• [DATA SEGMENT]:
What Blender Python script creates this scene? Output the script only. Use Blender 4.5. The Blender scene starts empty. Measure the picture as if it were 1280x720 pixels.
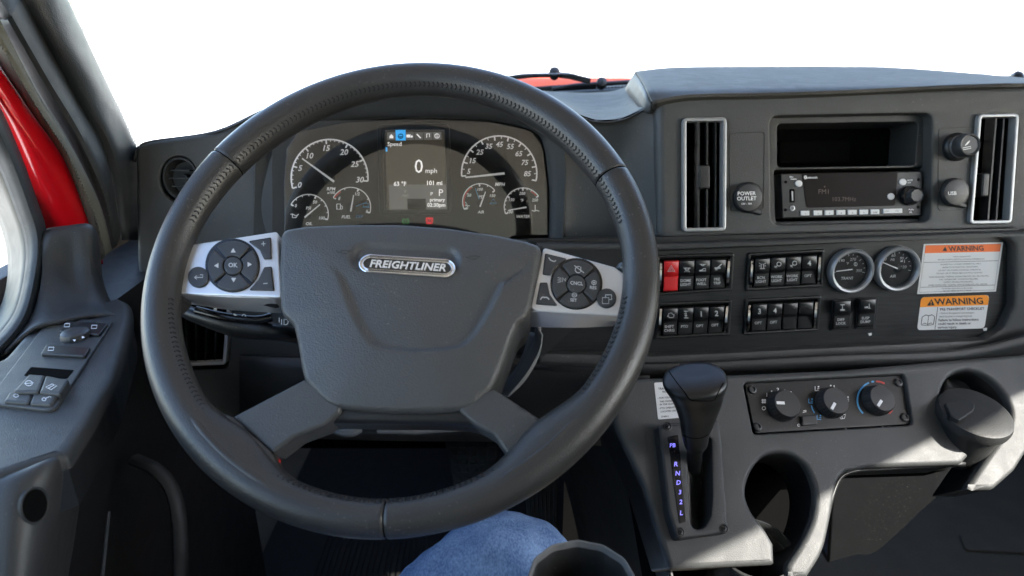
import bpy, bmesh, math, random
from mathutils import Vector, Matrix
from mathutils.geometry import tessellate_polygon
from mathutils.bvhtree import BVHTree
random.seed(7)
R = math.radians
S = bpy.context.scene
COL = S.collection

# ------------------------------------------------------------------ camera, sky, sun, exposure
F = 853.0                      # focal length in pixels of the 1280-wide photograph
PITCH = R(22)
EYE = Vector((0, 0, 1.2))
cam_d = bpy.data.cameras.new('camera')
cam = bpy.data.objects.new('camera', cam_d)
COL.objects.link(cam)
cam.location = EYE
cam.rotation_euler = (math.pi/2 - PITCH, 0, 0)
cam_d.sensor_width = 36
cam_d.lens = 36*F/1280
cam_d.clip_start = 0.02
cam_d.clip_end = 5000
cam_d.dof.use_dof = True
cam_d.dof.focus_distance = 0.76
cam_d.dof.aperture_fstop = 6.3
S.camera = cam

SUN_TO = Vector((0.68, -0.42, 0.56)).normalized()
w = bpy.data.worlds.new('World')
S.world = w
w.use_nodes = True
wn = w.node_tree
sky = wn.nodes.new('ShaderNodeTexSky')
sky.sky_type = 'NISHITA'
sky.sun_disc = False
sky.sun_elevation = math.asin(SUN_TO.z)
sky.sun_rotation = math.atan2(SUN_TO.x, SUN_TO.y)
sky.dust_density = 0.8
sky.ozone_density = 0.3
wn.links.new(sky.outputs[0], wn.nodes['Background'].inputs[0])
wn.nodes['Background'].inputs[1].default_value = 0.12
sun_d = bpy.data.lights.new('sun', 'SUN')
sun_d.energy = 4.4
sun_d.angle = R(0.4)
sun_d.color = (1.0, 0.95, 0.86)
sun = bpy.data.objects.new('sun', sun_d)
COL.objects.link(sun)
sun.rotation_euler = SUN_TO.to_track_quat('Z', 'Y').to_euler()
S.view_settings.view_transform = 'Standard'
S.view_settings.look = 'None'
S.view_settings.exposure = 3.05
S.view_settings.gamma = 1
S.cycles.use_denoising = True
S.cycles.max_bounces = 8
S.cycles.transparent_max_bounces = 12
S.cycles.caustics_reflective = False
S.cycles.caustics_refractive = False

# ------------------------------------------------------------------ geometry helpers
cp, sp = math.cos(PITCH), math.sin(PITCH)
AX = Vector((1, 0, 0)); AY = Vector((0, sp, cp)); AZ = Vector((0, cp, -sp))
def ray(px, py):
    return AX*((px-640)/F) + AY*((360-py)/F) + AZ
def P(px, py, d):
    return EYE + ray(px, py)*d
def camv(x, y, z):
    return AX*x + AY*y + AZ*z

class Pl:
    """A real plane in the cab; uv() gives metric coordinates on it, at() goes back to 3D."""
    def __init__(s, O, N, up=None):
        s.O = O; s.N = N.normalized()
        if s.N.dot(EYE-O) < 0: s.N = -s.N
        s.U = (AX - s.N*AX.dot(s.N)).normalized()
        s.V = s.N.cross(s.U)
    @classmethod
    def three(c, a, b, d):
        A, B, D = P(*a), P(*b), P(*d)
        return c(A, (B-A).cross(D-A))
    def hit(s, px, py, h=0):
        r = ray(px, py)
        t = (s.O + s.N*h - EYE).dot(s.N)/r.dot(s.N)
        return EYE + r*t
    def uv(s, px, py, h=0):
        p = s.hit(px, py, h) - s.O
        return (p.dot(s.U), p.dot(s.V))
    def at(s, u, v, h=0):
        return s.O + s.U*u + s.V*v + s.N*h
    def m(s, px, py):            # metres per photograph pixel round here
        a = s.hit(px, py); b = s.hit(px+1, py)
        return (a-b).length

def rp(pts, r, seg=5):
    """round the corners of a 2D polygon; r one radius or a list"""
    n = len(pts); out = []
    for i in range(n):
        p0 = Vector(pts[i-1][:2]); p1 = Vector(pts[i][:2]); p2 = Vector(pts[(i+1) % n][:2])
        ri = r[i] if isinstance(r, (list, tuple)) else r
        a = p0-p1; b = p2-p1
        la, lb = a.length, b.length
        if ri <= 0 or la < 1e-9 or lb < 1e-9:
            out.append((p1.x, p1.y)); continue
        a /= la; b /= lb
        cs = max(-1, min(1, a.dot(b))); th = math.acos(cs)
        if th > R(172): out.append((p1.x, p1.y)); continue
        t = min(ri/math.tan(th/2), la*0.48, lb*0.48)
        A = p1+a*t; B = p1+b*t
        for k in range(seg+1):
            q = k/seg
            pt = A*(1-q)**2 + p1*2*q*(1-q) + B*q*q
            out.append((pt.x, pt.y))
    return out

def smoothpoly(pts, k=6):
    """closed Catmull-Rom through points"""
    n = len(pts); out = []
    for i in range(n):
        p = [Vector(pts[(i+j-1) % n]) for j in range(4)]
        for s in range(k):
            out.append(tuple(cr(p, s/k)))
    return out
def cr(p, t):
    return 0.5*((2*p[1]) + (p[2]-p[0])*t + (2*p[0]-5*p[1]+4*p[2]-p[3])*t*t + (3*p[1]-p[0]-3*p[2]+p[3])*t**3)
def crline(pts, k):
    """open Catmull-Rom, k steps per span"""
    pts = [Vector(p) for p in pts]
    n = len(pts); out = []
    for i in range(n-1):
        a = pts[i-1] if i > 0 else pts[0]*2-pts[1]
        b = pts[i+2] if i+2 < n else pts[-1]*2-pts[-2]
        for s in range(k):
            out.append(cr([a, pts[i], pts[i+1], b], s/k))
    out.append(pts[-1])
    return out
def area2(p):
    return 0.5*sum(p[i-1][0]*p[i][1]-p[i][0]*p[i-1][1] for i in range(len(p)))
def inset(poly, d):
    """move every vertex inwards by d along the mitre"""
    n = len(poly); sgn = 1 if area2(poly) > 0 else -1
    out = []
    for i in range(n):
        p0 = Vector(poly[i-1]); p1 = Vector(poly[i]); p2 = Vector(poly[(i+1) % n])
        e1 = p1-p0; e2 = p2-p1
        if e1.length < 1e-9: e1 = e2
        if e2.length < 1e-9: e2 = e1
        if e1.length < 1e-9: out.append(tuple(p1)); continue
        n1 = Vector((-e1.y, e1.x)).normalized(); n2 = Vector((-e2.y, e2.x)).normalized()
        b = n1+n2
        b = n1 if b.length < 1e-6 else b.normalized()
        k = max(0.35, b.dot(n1))
        out.append(tuple(p1 + b*(d*sgn/k)))
    return out

class Mb:
    def __init__(s): s.v = []; s.f = []; s.wn = False
    def add(s, vs, fs):
        o = len(s.v); s.v += [Vector(v) for v in vs]; s.f += [tuple(i+o for i in f) for f in fs]
        return s
    def rings(s, rings, closed=True, cap0=False, cap1=False):
        n = len(rings[0]); vs = [p for r in rings for p in r]; fs = []
        for i in range(len(rings)-1):
            for j in range(n if closed else n-1):
                k = (j+1) % n
                fs.append((i*n+j, i*n+k, (i+1)*n+k, (i+1)*n+j))
        if cap0: fs.append(tuple(range(n))[::-1])
        if cap1: fs.append(tuple((len(rings)-1)*n+i for i in range(n)))
        return s.add(vs, fs)
    def slab(s, pl, poly, h0, h1, ch=0.001, seg=3, back=False):
        """rounded-edge solid on a plane, poly in plane metres"""
        s.wn = True
        rr = [[pl.at(u, v, h0) for u, v in poly]]
        for k in range(seg+1):
            a = k/seg*math.pi/2
            q = inset(poly, ch*(1-math.cos(a))) if k else poly
            rr.append([pl.at(u, v, h1-ch*(1-math.sin(a))) for u, v in q])
        s.rings(rr)
        for ring in (rr[0], rr[-1]):
            fl = [Vector(((p-pl.O).dot(pl.U), (p-pl.O).dot(pl.V), 0)) for p in ring]
            s.add(ring, tessellate_polygon([fl]))
        return s
    def frame(s, pl, poly, wd, h0, h1, ch=0.0006):
        """closed trim of width wd inside poly"""
        s.wn = True
        prof = [(0, h0), (0, h1-ch), (ch*.35, h1-ch*.3), (ch, h1), (wd-ch, h1), (wd-ch*.35, h1-ch*.3), (wd, h1-ch), (wd, h0)]
        rr = [[pl.at(u, v, h) for u, v in (inset(poly, i) if i else poly)] for i, h in prof]
        rr.append(rr[0])
        return s.rings(rr)
    def plate(s, pl, outer, holes, h, depth, ch=0.002, hch=0.001, hdepth=None):
        """flat front with rounded outer edge and holes with walls"""
        s.wn = True
        seg = 4
        rr = [[pl.at(u, v, h-depth) for u, v in outer]]
        for k in range(seg+1):
            a = k/seg*math.pi/2
            q = inset(outer, ch*(1-math.cos(a))) if k else outer
            rr.append([pl.at(u, v, h-ch*(1-math.sin(a))) for u, v in q])
        s.rings(rr)
        fr_out = inset(outer, ch)
        bm = bmesh.new(); es = []
        loops = [fr_out]
        for ho in holes:
            big = inset(ho, -hch)
            loops.append(big)
            s.rings([[pl.at(u, v, h) for u, v in big],
                     [pl.at(u, v, h-hch*.3) for u, v in inset(ho, -hch*.3)],
                     [pl.at(u, v, h-hch) for u, v in ho],
                     [pl.at(u, v, h-(hdepth or depth)) for u, v in ho]])
        for lp in loops:
            vs = [bm.verts.new((u, v, 0)) for u, v in lp]
            es += [bm.edges.new((vs[i-1], vs[i])) for i in range(len(vs))]
        bmesh.ops.triangle_fill(bm, edges=es, use_beauty=True, use_dissolve=False)
        bm.verts.index_update()
        s.add([pl.at(v.co.x, v.co.y, h) for v in bm.verts], [tuple(v.index for v in f.verts) for f in bm.faces])
        bm.free()
        return s
    def lathe(s, c, ax, prof, n=32, u=None, lobes=0, amp=0):
        ax = ax.normalized()
        u = (u or AX); u = (u-ax*u.dot(ax)).normalized(); v = ax.cross(u)
        rr = []
        for r, h in prof:
            ring = []
            for i in range(n):
                a = 2*math.pi*i/n
                q = r*(1+amp*math.cos(lobes*a)) if lobes else r
                ring.append(c + ax*h + u*(q*math.cos(a)) + v*(q*math.sin(a)))
            rr.append(ring)
        return s.rings(rr, cap0=True, cap1=True)
    def tube(s, path, rad, n=10, cap=True, flat=None):
        """round tube along 3D points; rad one value or list"""
        path = [Vector(p) for p in path]; rr = []
        up = None
        for i, p in enumerate(path):
            t = (path[min(i+1, len(path)-1)] - path[max(i-1, 0)]).normalized()
            if up is None:
                up = Vector((0, 0, 1)) if abs(t.z) < .9 else Vector((1, 0, 0))
            a = (up - t*up.dot(t)).normalized(); up = a
            b = t.cross(a)
            r = rad[i] if isinstance(rad, (list, tuple)) else rad
            ra, rb = (r if isinstance(r, (list, tuple)) else (r, r))
            rr.append([p + a*(ra*math.cos(2*math.pi*k/n)) + b*(rb*math.sin(2*math.pi*k/n)) for k in range(n)])
        return s.rings(rr, cap0=cap, cap1=cap)
    def loft(s, rows, ku=4, kv=4):
        """smooth surface through a grid of 3D points"""
        a = [crline(r, ku) for r in rows]
        n = len(a[0])
        cols = [crline([r[j] for r in a], kv) for j in range(n)]
        rr = [[cols[j][i] for j in range(n)] for i in range(len(cols[0]))]
        return s.rings(rr, closed=False)
    def poly(s, pl, pts_px, h):
        s.add([pl.hit(x, y, h) for x, y in pts_px], [tuple(range(len(pts_px)))]); return s
    def stroke(s, pl, pts, wd, h, closed=False):
        """flat printed line through photograph points, wd in pixels"""
        n = len(pts)
        L = []; Rr = []
        for i in range(n):
            if closed: p0, p2 = pts[i-1], pts[(i+1) % n]
            else: p0, p2 = pts[max(i-1, 0)], pts[min(i+1, n-1)]
            dx, dy = p2[0]-p0[0], p2[1]-p0[1]; l = math.hypot(dx, dy) or 1
            L.append((pts[i][0]-dy/l*wd/2, pts[i][1]+dx/l*wd/2)); Rr.append((pts[i][0]+dy/l*wd/2, pts[i][1]-dx/l*wd/2))
        vs = [pl.hit(x, y, h) for x, y in L+Rr]
        s.add(vs, [(i, (i+1) % n, n+(i+1) % n, n+i) for i in range(n if closed else n-1)])
        return s
    def box(s, c, ex, ey, ez):
        vs = [c+ex*a+ey*b+ez*d for a in (-1, 1) for b in (-1, 1) for d in (-1, 1)]
        return s.add(vs, [(0, 1, 3, 2), (4, 6, 7, 5), (0, 4, 5, 1), (2, 3, 7, 6), (0, 2, 6, 4), (1, 5, 7, 3)])
    def obj(s, name, mat, parent=None, sharp=38, solid=0, label=None, kind=None, recalc=True):
        me = bpy.data.meshes.new(name)
        off = Vector((0, 0, 0)); p = parent
        while p is not None: off += p.location; p = p.parent
        me.from_pydata([v-off for v in s.v], [], s.f)
        if recalc:
            bm = bmesh.new(); bm.from_mesh(me)
            bmesh.ops.remove_doubles(bm, verts=bm.verts, dist=1e-7)
            bmesh.ops.recalc_face_normals(bm, faces=bm.faces)
            bm.to_mesh(me); bm.free()
        me.polygons.foreach_set('use_smooth', [True]*len(me.polygons))
        me.set_sharp_from_angle(angle=R(sharp))
        me.materials.append(mat)
        o = bpy.data.objects.new(name, me)
        COL.objects.link(o)
        if parent is not None: o.parent = parent
        if solid:
            m = o.modifiers.new('thickness', 'SOLIDIFY'); m.thickness = solid; m.offset = 0
        if s.wn:
            m = o.modifiers.new('flat faces', 'WEIGHTED_NORMAL'); m.weight = 50; m.keep_sharp = True
        if label: o['label'] = label
        if kind: o['kind'] = kind
        return o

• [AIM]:
Without the pictures, please reproduce each line of the listing above exactly, from the first one through the line bearing "S.camera = cam".

• [THE SOLUTION]:
What Blender Python script creates this scene? Output the script only. Use Blender 4.5. The Blender scene starts empty. Measure the picture as if it were 1280x720 pixels.
import bpy, bmesh, math, random
from mathutils import Vector, Matrix
from mathutils.geometry import tessellate_polygon
from mathutils.bvhtree import BVHTree
random.seed(7)
R = math.radians
S = bpy.context.scene
COL = S.collection

# ------------------------------------------------------------------ camera, sky, sun, exposure
F = 853.0                      # focal length in pixels of the 1280-wide photograph
PITCH = R(22)
EYE = Vector((0, 0, 1.2))
cam_d = bpy.data.cameras.new('camera')
cam = bpy.data.objects.new('camera', cam_d)
COL.objects.link(cam)
cam.location = EYE
cam.rotation_euler = (math.pi/2 - PITCH, 0, 0)
cam_d.sensor_width = 36
cam_d.lens = 36*F/1280
cam_d.clip_start = 0.02
cam_d.clip_end = 5000
cam_d.dof.use_dof = True
cam_d.dof.focus_distance = 0.76
cam_d.dof.aperture_fstop = 6.3
S.camera = cam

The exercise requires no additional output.